Stored data –
━━━━━━━━━━━━━━━━
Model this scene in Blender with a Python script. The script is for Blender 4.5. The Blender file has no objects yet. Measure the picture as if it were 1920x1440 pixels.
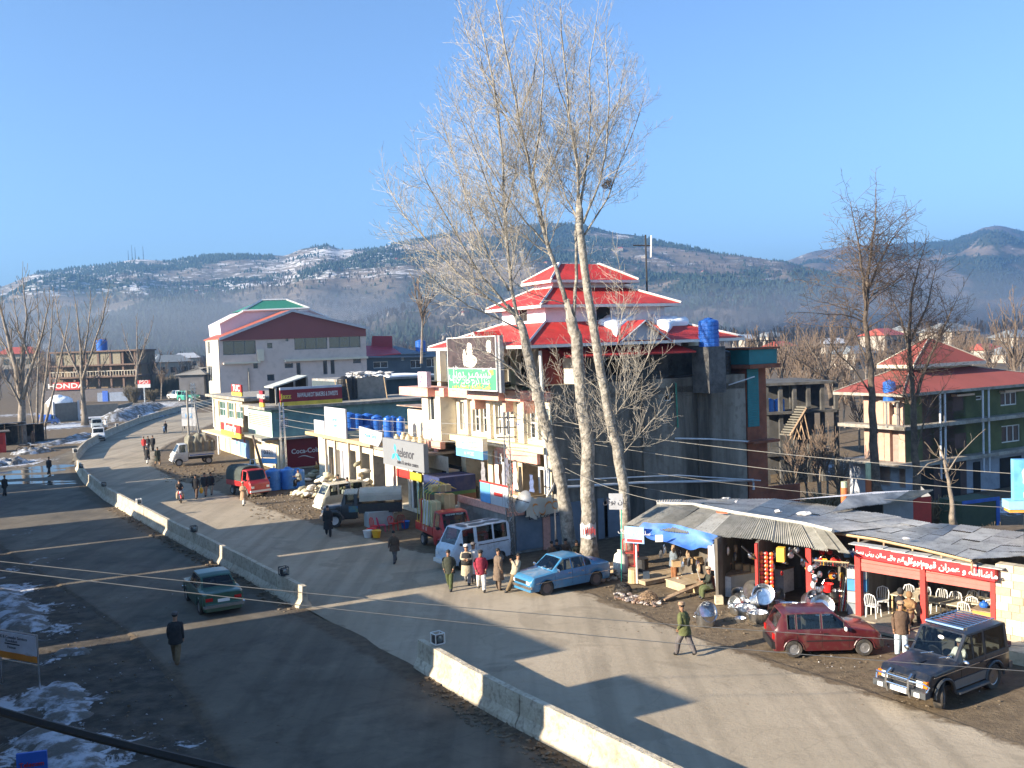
import bpy,bmesh,math,random
from mathutils import Vector,Matrix,noise
random.seed(7)
PI=math.pi
sc=bpy.context.scene
col=sc.collection
V=Vector
#  camera
FPX=1800.0
CAM=V((0,0,10.8))
_p=math.atan(75/1800.0);_r=math.radians(2.0)
FW=V((0,math.cos(_p),-math.sin(_p)))
U0=V((0,math.sin(_p),math.cos(_p)));R0=V((1,0,0))
RT=R0*math.cos(_r)-U0*math.sin(_r)
UP=U0*math.cos(_r)+R0*math.sin(_r)
cd=bpy.data.cameras.new('camera');cam=bpy.data.objects.new('camera',cd);col.objects.link(cam)
cd.sensor_width=36;cd.lens=33.75;cd.clip_start=0.1;cd.clip_end=12000
M4=Matrix.Identity(4)
for i in range(3):
 M4[i][0]=RT[i];M4[i][1]=UP[i];M4[i][2]=-FW[i];M4[i][3]=CAM[i]
cam.matrix_world=M4
sc.camera=cam
#  light
SUN_EL=math.radians(19.0)
SD=V((0.893,0.45,0)).normalized()
w=bpy.data.worlds.new('World');sc.world=w;w.use_nodes=True
nt=w.node_tree;bg=nt.nodes['Background']
sky=nt.nodes.new('ShaderNodeTexSky');sky.sky_type='NISHITA';sky.sun_disc=False
sky.sun_elevation=SUN_EL;sky.sun_rotation=math.atan2(-SD.x,-SD.y)
sky.altitude=1600;sky.air_density=.9;sky.dust_density=0.6;sky.ozone_density=3.4
nt.links.new(sky.outputs[0],bg.inputs[0]);bg.inputs[1].default_value=0.085
ld=bpy.data.lights.new('sun','SUN');ld.energy=5.0;ld.angle=math.radians(0.55);ld.color=(1.0,0.86,0.67)
lo=bpy.data.objects.new('sun',ld);col.objects.link(lo)
lo.rotation_euler=V((SD.x*math.cos(SUN_EL),SD.y*math.cos(SUN_EL),-math.sin(SUN_EL))).to_track_quat('-Z','Y').to_euler()
sc.view_settings.view_transform='Standard';sc.view_settings.look='None'
sc.view_settings.gamma=1;sc.view_settings.use_curve_mapping=False;sc.view_settings.exposure=1.85
sc.render.engine='CYCLES'
sc.cycles.max_bounces=5;sc.cycles.diffuse_bounces=3;sc.cycles.volume_bounces=0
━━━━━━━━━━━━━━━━
Problem – Repeat the data exactly, without the pictures.

Task answer –
Model this scene in Blender with a Python script. The script is for Blender 4.5. The Blender file has no objects yet. Measure the picture as if it were 1920x1440 pixels.
import bpy,bmesh,math,random
from mathutils import Vector,Matrix,noise
random.seed(7)
PI=math.pi
sc=bpy.context.scene
col=sc.collection
V=Vector
#  camera
FPX=1800.0
CAM=V((0,0,10.8))
_p=math.atan(75/1800.0);_r=math.radians(2.0)
FW=V((0,math.cos(_p),-math.sin(_p)))
U0=V((0,math.sin(_p),math.cos(_p)));R0=V((1,0,0))
RT=R0*math.cos(_r)-U0*math.sin(_r)
UP=U0*math.cos(_r)+R0*math.sin(_r)
cd=bpy.data.cameras.new('camera');cam=bpy.data.objects.new('camera',cd);col.objects.link(cam)
cd.sensor_width=36;cd.lens=33.75;cd.clip_start=0.1;cd.clip_end=12000
M4=Matrix.Identity(4)
for i in range(3):
 M4[i][0]=RT[i];M4[i][1]=UP[i];M4[i][2]=-FW[i];M4[i][3]=CAM[i]
cam.matrix_world=M4
sc.camera=cam
#  light
SUN_EL=math.radians(19.0)
SD=V((0.893,0.45,0)).normalized()
w=bpy.data.worlds.new('World');sc.world=w;w.use_nodes=True
nt=w.node_tree;bg=nt.nodes['Background']
sky=nt.nodes.new('ShaderNodeTexSky');sky.sky_type='NISHITA';sky.sun_disc=False
sky.sun_elevation=SUN_EL;sky.sun_rotation=math.atan2(-SD.x,-SD.y)
sky.altitude=1600;sky.air_density=.9;sky.dust_density=0.6;sky.ozone_density=3.4
nt.links.new(sky.outputs[0],bg.inputs[0]);bg.inputs[1].default_value=0.085
ld=bpy.data.lights.new('sun','SUN');ld.energy=5.0;ld.angle=math.radians(0.55);ld.color=(1.0,0.86,0.67)
lo=bpy.data.objects.new('sun',ld);col.objects.link(lo)
lo.rotation_euler=V((SD.x*math.cos(SUN_EL),SD.y*math.cos(SUN_EL),-math.sin(SUN_EL))).to_track_quat('-Z','Y').to_euler()
sc.view_settings.view_transform='Standard';sc.view_settings.look='None'
sc.view_settings.gamma=1;sc.view_settings.use_curve_mapping=False;sc.view_settings.exposure=1.85
sc.render.engine='CYCLES'
sc.cycles.max_bounces=5;sc.cycles.diffuse_bounces=3;sc.cycles.volume_bounces=0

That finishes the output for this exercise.